Task brief:
Can you print the data exactly and leave out each image?

Supplied information:
────────────────────

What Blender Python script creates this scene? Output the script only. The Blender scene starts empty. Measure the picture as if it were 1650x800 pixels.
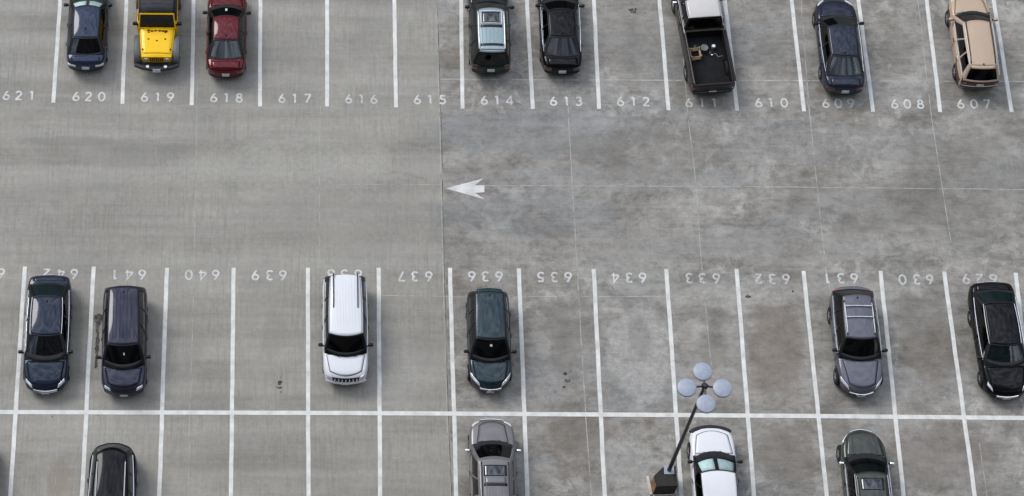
import bpy, bmesh, math, random
import numpy as np
from mathutils import Vector, Matrix
from mathutils.bvhtree import BVHTree

rnd = random.Random(7)
R = math.radians
scene = bpy.context.scene
C = scene.collection

# ------------------------------------------------------------------ camera
CAM_H, TILT, ROLL = 88.5, R(26.1), 0.0075
FOC, PX, PY = 3745.0, 464.0, 400.0            # focal length and principal point of the cropped photo, in photo pixels
cam = bpy.data.cameras.new('camera')
cam_o = bpy.data.objects.new('camera', cam)
C.objects.link(cam_o)
cam.sensor_width = 36.0
cam.lens = FOC / 1650 * 36
cam.shift_x = (825 - PX) / 1650
cam.shift_y = 0.0
cam.clip_end = 2000
CAM_R = Matrix.Rotation(TILT, 3, 'X') @ Matrix.Rotation(ROLL, 3, 'Z')
cam_o.matrix_world = Matrix.Translation((0, 0, CAM_H)) @ CAM_R.to_4x4()
scene.camera = cam_o

def at(px, py, z=0.0):
    """point of the place, at height z, that the photo shows at pixel px, py"""
    d = CAM_R @ Vector(((px - PX) / FOC, -(py - PY) / FOC, -1))
    t = (z - CAM_H) / d.z
    return Vector((d.x * t, d.y * t, z))

# ------------------------------------------------------------------ sky, sun, exposure
SUN_EL, SUN_AZ = R(45), R(-48)                # from the upper left of the photo; azimuth from +Y towards +X
world = bpy.data.worlds.new('World')
scene.world = world
world.use_nodes = True
wt = world.node_tree
wt.nodes.clear()
w_out = wt.nodes.new('ShaderNodeOutputWorld')
w_bg = wt.nodes.new('ShaderNodeBackground')
w_sky = wt.nodes.new('ShaderNodeTexSky')
w_sky.sky_type = 'NISHITA'
w_sky.sun_disc = False
w_sky.sun_elevation = SUN_EL
w_sky.sun_rotation = SUN_AZ
w_tc = wt.nodes.new('ShaderNodeTexCoord')
w_map = wt.nodes.new('ShaderNodeMapping')
w_map.inputs['Scale'].default_value = (13, 13, 13)
w_n = wt.nodes.new('ShaderNodeTexNoise')
w_n.inputs['Scale'].default_value = 1.0
w_n.inputs['Detail'].default_value = 5
w_r = wt.nodes.new('ShaderNodeMapRange')
w_r.inputs['From Min'].default_value = 0.40
w_r.inputs['From Max'].default_value = 0.66
w_mix = wt.nodes.new('ShaderNodeMix')
w_mix.data_type = 'RGBA'
w_mix.inputs['B'].default_value = (12.5, 13.0, 14.0, 1)   # sunlit cloud, in the sky texture's own units
w_base = wt.nodes.new('ShaderNodeMix')
w_base.data_type = 'RGBA'
w_base.inputs['Factor'].default_value = 0.45
w_base.inputs['B'].default_value = (3.6, 4.4, 6.0, 1)      # thin veil of high cloud over the blue
wt.links.new(w_tc.outputs['Generated'], w_map.inputs['Vector'])
wt.links.new(w_map.outputs['Vector'], w_n.inputs['Vector'])
wt.links.new(w_n.outputs['Fac'], w_r.inputs['Value'])
wt.links.new(w_sky.outputs['Color'], w_base.inputs['A'])
wt.links.new(w_base.outputs['Result'], w_mix.inputs['A'])
wt.links.new(w_r.outputs['Result'], w_mix.inputs['Factor'])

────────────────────

Solution for this exercise:
What Blender Python script creates this scene? Output the script only. The Blender scene starts empty. Measure the picture as if it were 1650x800 pixels.
import bpy, bmesh, math, random
import numpy as np
from mathutils import Vector, Matrix
from mathutils.bvhtree import BVHTree

rnd = random.Random(7)
R = math.radians
scene = bpy.context.scene
C = scene.collection

# ------------------------------------------------------------------ camera
CAM_H, TILT, ROLL = 88.5, R(26.1), 0.0075
FOC, PX, PY = 3745.0, 464.0, 400.0            # focal length and principal point of the cropped photo, in photo pixels
cam = bpy.data.cameras.new('camera')
cam_o = bpy.data.objects.new('camera', cam)
C.objects.link(cam_o)
cam.sensor_width = 36.0
cam.lens = FOC / 1650 * 36
cam.shift_x = (825 - PX) / 1650
cam.shift_y = 0.0
cam.clip_end = 2000
CAM_R = Matrix.Rotation(TILT, 3, 'X') @ Matrix.Rotation(ROLL, 3, 'Z')
cam_o.matrix_world = Matrix.Translation((0, 0, CAM_H)) @ CAM_R.to_4x4()
scene.camera = cam_o

def at(px, py, z=0.0):
    """point of the place, at height z, that the photo shows at pixel px, py"""
    d = CAM_R @ Vector(((px - PX) / FOC, -(py - PY) / FOC, -1))
    t = (z - CAM_H) / d.z
    return Vector((d.x * t, d.y * t, z))

# ------------------------------------------------------------------ sky, sun, exposure
SUN_EL, SUN_AZ = R(45), R(-48)                # from the upper left of the photo; azimuth from +Y towards +X
world = bpy.data.worlds.new('World')
scene.world = world
world.use_nodes = True
wt = world.node_tree
wt.nodes.clear()
w_out = wt.nodes.new('ShaderNodeOutputWorld')
w_bg = wt.nodes.new('ShaderNodeBackground')
w_sky = wt.nodes.new('ShaderNodeTexSky')
w_sky.sky_type = 'NISHITA'
w_sky.sun_disc = False
w_sky.sun_elevation = SUN_EL
w_sky.sun_rotation = SUN_AZ
w_tc = wt.nodes.new('ShaderNodeTexCoord')
w_map = wt.nodes.new('ShaderNodeMapping')
w_map.inputs['Scale'].default_value = (13, 13, 13)
w_n = wt.nodes.new('ShaderNodeTexNoise')
w_n.inputs['Scale'].default_value = 1.0
w_n.inputs['Detail'].default_value = 5
w_r = wt.nodes.new('ShaderNodeMapRange')
w_r.inputs['From Min'].default_value = 0.40
w_r.inputs['From Max'].default_value = 0.66
w_mix = wt.nodes.new('ShaderNodeMix')
w_mix.data_type = 'RGBA'
w_mix.inputs['B'].default_value = (12.5, 13.0, 14.0, 1)   # sunlit cloud, in the sky texture's own units
w_base = wt.nodes.new('ShaderNodeMix')
w_base.data_type = 'RGBA'
w_base.inputs['Factor'].default_value = 0.45
w_base.inputs['B'].default_value = (3.6, 4.4, 6.0, 1)      # thin veil of high cloud over the blue
wt.links.new(w_tc.outputs['Generated'], w_map.inputs['Vector'])
wt.links.new(w_map.outputs['Vector'], w_n.inputs['Vector'])
wt.links.new(w_n.outputs['Fac'], w_r.inputs['Value'])
wt.links.new(w_sky.outputs['Color'], w_base.inputs['A'])
wt.links.new(w_base.outputs['Result'], w_mix.inputs['A'])
wt.links.new(w_r.outputs['Result'], w_mix.inputs['Factor'])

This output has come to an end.